Aim of the task
Leave out every picture, then transcribe the rest of the listing exactly.

╭─ Dataset entries

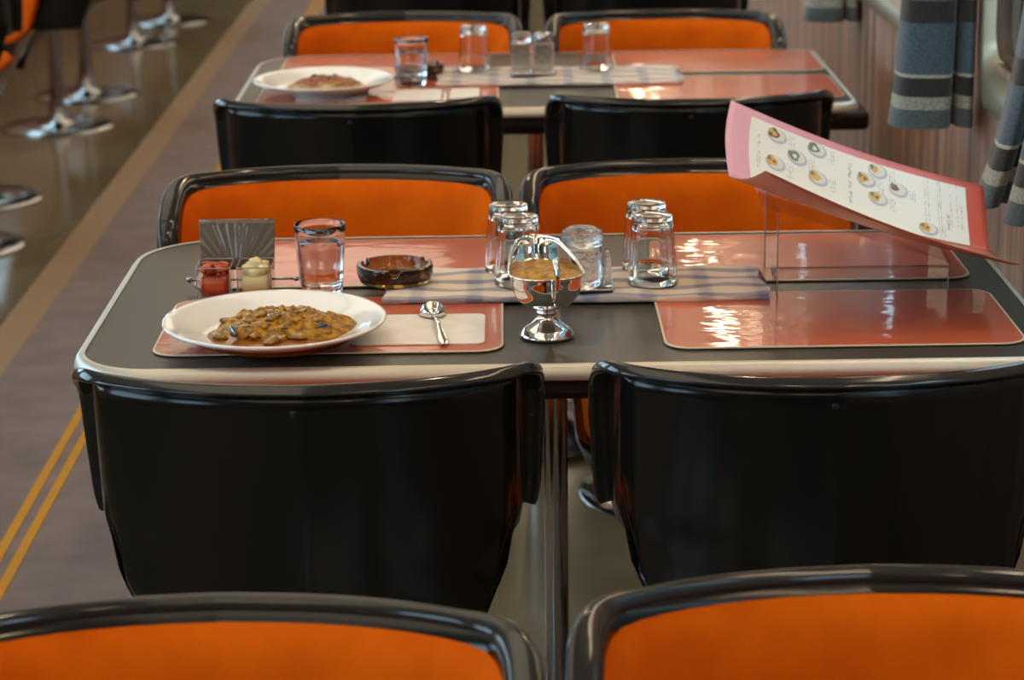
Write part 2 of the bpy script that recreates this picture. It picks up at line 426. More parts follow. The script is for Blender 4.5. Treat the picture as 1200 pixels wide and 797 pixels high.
for nm, xa, xb in (('baseboard_right', XW-0.012, XW), ('baseboard_left', XL, XL+0.012)):
    bm = bmesh.new(); box(bm, xa, xb, YN, YF, 0, 0.08); struct(nm, bm, M['black'], smooth=False)
bm = bmesh.new(); box(bm, 1.75, 1.95, YN-0.1, YF+8, -1.0, 2.7)  # added slab outside: holds back daylight from the right and darkens those panes
struct('wall_daylight_block', bm, mat('daylight_block_teal', (0.12, 0.15, 0.15), 0.8), smooth=False)
# carpet runner, its borders and lines
bm = bmesh.new(); box(bm, -1.115, -0.635, YN, YF, 0, 0.006)
cp = obj('aisle_carpet', bm, M['carpet'], smooth=False); tag(cp, 'mauve grey carpet running down the aisle beside the tables', 'carpet')
for x0, x1, nm, m in ((-1.20, -1.115, 'carpet_border', 'band'), (-0.635, -0.592, 'carpet_border', 'band')):
    bm = bmesh.new(); box(bm, x0, x1, YN, YF, 0, 0.007); obj(nm, bm, M[m], cp, smooth=False)
for x0 in (-0.902, -0.865):
    bm = bmesh.new(); box(bm, x0, x0+0.018, YN, YF, 0.0055, 0.0072); obj('yellow_line', bm, M['yellow'], cp, smooth=False)
# ceiling lamps: one row of long diffusers over the aisle, small globes along the window side
def lamp_light(name, shape, sx, sy, energy, col, loc, parent):
    ld = bpy.data.lights.new(name, 'AREA'); ld.shape = shape; ld.size = sx
    if shape == 'RECTANGLE': ld.size_y = sy
    ld.energy = energy; ld.color = col
    lo = bpy.data.objects.new(name, ld); COL.objects.link(lo); lo.parent = parent; lo.location = loc; return lo
for i in range(8):
    y = -0.2+i*1.9
    t = thing('ceiling_lamp', 'wide cream ceiling lamp panel over the aisle', 'lamp', (-0.70, y, ZC), 'ceiling lamps over the aisle')
    bm = bmesh.new(); slab(bm, rrect(-0.50, 0.50, -0.90, 0.90, (0.03,)*4, 4), -0.035, 0); obj('lamp_housing', bm, M['ceil'], t, smooth=False)
    bm = bmesh.new(); slab(bm, rrect(-0.47, 0.47, -0.87, 0.87, (0.03,)*4, 4), -0.045, -0.034); obj('lamp_diffuser', bm, M['tube'], t, smooth=False)
    lamp_light('lamp_light', 'RECTANGLE', 0.9, 1.7, LAMP_W, (1.0, 0.82, 0.60), (0, 0, -0.05), t)
for i in range(9):
    y = 0.9+i*1.68
    t = thing('tube_lamp', 'slim tube lamp above a window', 'lamp', (XW-0.06, y, 2.06), 'tube lamps above the windows')
    bm = bmesh.new(); box(bm, -0.02, 0.06, -0.58, 0.58, 0.015, 0.05); obj('lamp_housing', bm, M['trim'], t, smooth=False, bevel=0.005)
    bm = bmesh.new(); tube(bm, [(0, -0.55, 0), (0, -0.2, 0), (0, 0.2, 0), (0, 0.55, 0)], 0.013, 14); obj('lamp_tube', bm, M['globe'], t)
    lamp_light('lamp_light', 'RECTANGLE', 0.03, 1.05, SPOT_W, (1.0, 0.76, 0.5), (-0.004, 0, -0.018), t)

for i in range(9):
    y = -0.6+i*1.68
    t = thing('downlight', 'small round warm downlight in the ceiling over the tables', 'lamp', (0.20, y, ZC), 'downlights over the tables')
    bm = bmesh.new(); lathe(bm, [(0, 0), (0.055, 0), (0.055, -0.006), (0.045, -0.012), (0.036, -0.010), (0.034, -0.003), (0, -0.003)], 28); obj('lamp_ring', bm, M['trim'], t)
    bm = bmesh.new(); lathe(bm, [(0, -0.004), (0.030, -0.004), (0.028, -0.012), (0.018, -0.020), (0, -0.023)], 24); obj('lamp_bulb', bm, M['bulb'], t)
    lamp_light('lamp_light', 'DISK', 0.05, 0.05, 2.0, (1.0, 0.76, 0.50), (0, 0, -0.026), t)

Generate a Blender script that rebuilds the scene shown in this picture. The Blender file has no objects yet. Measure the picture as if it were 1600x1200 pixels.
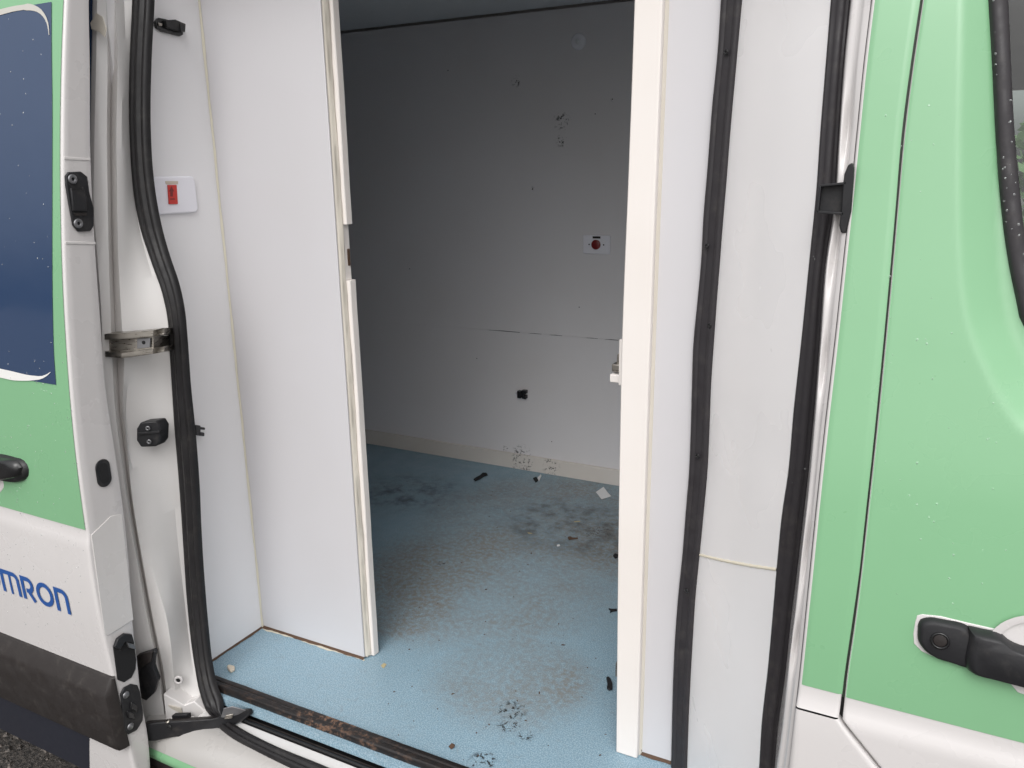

╰─

Answer
Write part 2 of the bpy script that recreates this picture. It picks up at line 426. More parts follow. The script is for Blender 4.5. Treat the picture as 1200 pixels wide and 797 pixels high.
for nm, xa, xb in (('baseboard_right', XW-0.012, XW), ('baseboard_left', XL, XL+0.012)):
    bm = bmesh.new(); box(bm, xa, xb, YN, YF, 0, 0.08); struct(nm, bm, M['black'], smooth=False)
bm = bmesh.new(); box(bm, 1.75, 1.95, YN-0.1, YF+8, -1.0, 2.7)  # added slab outside: holds back daylight from the right and darkens those panes
struct('wall_daylight_block', bm, mat('daylight_block_teal', (0.12, 0.15, 0.15), 0.8), smooth=False)
# carpet runner, its borders and lines
bm = bmesh.new(); box(bm, -1.115, -0.635, YN, YF, 0, 0.006)
cp = obj('aisle_carpet', bm, M['carpet'], smooth=False); tag(cp, 'mauve grey carpet running down the aisle beside the tables', 'carpet')
for x0, x1, nm, m in ((-1.20, -1.115, 'carpet_border', 'band'), (-0.635, -0.592, 'carpet_border', 'band')):
    bm = bmesh.new(); box(bm, x0, x1, YN, YF, 0, 0.007); obj(nm, bm, M[m], cp, smooth=False)
for x0 in (-0.902, -0.865):
    bm = bmesh.new(); box(bm, x0, x0+0.018, YN, YF, 0.0055, 0.0072); obj('yellow_line', bm, M['yellow'], cp, smooth=False)
# ceiling lamps: one row of long diffusers over the aisle, small globes along the window side
def lamp_light(name, shape, sx, sy, energy, col, loc, parent):
    ld = bpy.data.lights.new(name, 'AREA'); ld.shape = shape; ld.size = sx
    if shape == 'RECTANGLE': ld.size_y = sy
    ld.energy = energy; ld.color = col
    lo = bpy.data.objects.new(name, ld); COL.objects.link(lo); lo.parent = parent; lo.location = loc; return lo
for i in range(8):
    y = -0.2+i*1.9
    t = thing('ceiling_lamp', 'wide cream ceiling lamp panel over the aisle', 'lamp', (-0.70, y, ZC), 'ceiling lamps over the aisle')
    bm = bmesh.new(); slab(bm, rrect(-0.50, 0.50, -0.90, 0.90, (0.03,)*4, 4), -0.035, 0); obj('lamp_housing', bm, M['ceil'], t, smooth=False)
    bm = bmesh.new(); slab(bm, rrect(-0.47, 0.47, -0.87, 0.87, (0.03,)*4, 4), -0.045, -0.034); obj('lamp_diffuser', bm, M['tube'], t, smooth=False)
    lamp_light('lamp_light', 'RECTANGLE', 0.9, 1.7, LAMP_W, (1.0, 0.82, 0.60), (0, 0, -0.05), t)
for i in range(9):
    y = 0.9+i*1.68
    t = thing('tube_lamp', 'slim tube lamp above a window', 'lamp', (XW-0.06, y, 2.06), 'tube lamps above the windows')
    bm = bmesh.new(); box(bm, -0.02, 0.06, -0.58, 0.58, 0.015, 0.05); obj('lamp_housing', bm, M['trim'], t, smooth=False, bevel=0.005)
    bm = bmesh.new(); tube(bm, [(0, -0.55, 0), (0, -0.2, 0), (0, 0.2, 0), (0, 0.55, 0)], 0.013, 14); obj('lamp_tube', bm, M['globe'], t)
    lamp_light('lamp_light', 'RECTANGLE', 0.03, 1.05, SPOT_W, (1.0, 0.76, 0.5), (-0.004, 0, -0.018), t)

for i in range(9):
    y = -0.6+i*1.68
    t = thing('downlight', 'small round warm downlight in the ceiling over the tables', 'lamp', (0.20, y, ZC), 'downlights over the tables')
    bm = bmesh.new(); lathe(bm, [(0, 0), (0.055, 0), (0.055, -0.006), (0.045, -0.012), (0.036, -0.010), (0.034, -0.003), (0, -0.003)], 28); obj('lamp_ring', bm, M['trim'], t)
    bm = bmesh.new(); lathe(bm, [(0, -0.004), (0.030, -0.004), (0.028, -0.012), (0.018, -0.020), (0, -0.023)], 24); obj('lamp_bulb', bm, M['bulb'], t)
    lamp_light('lamp_light', 'DISK', 0.05, 0.05, 2.0, (1.0, 0.76, 0.50), (0, 0, -0.026), t)

Generate a Blender script that rebuilds the scene shown in this picture. The Blender file has no objects yet. Measure the picture as if it were 1600x1200 pixels.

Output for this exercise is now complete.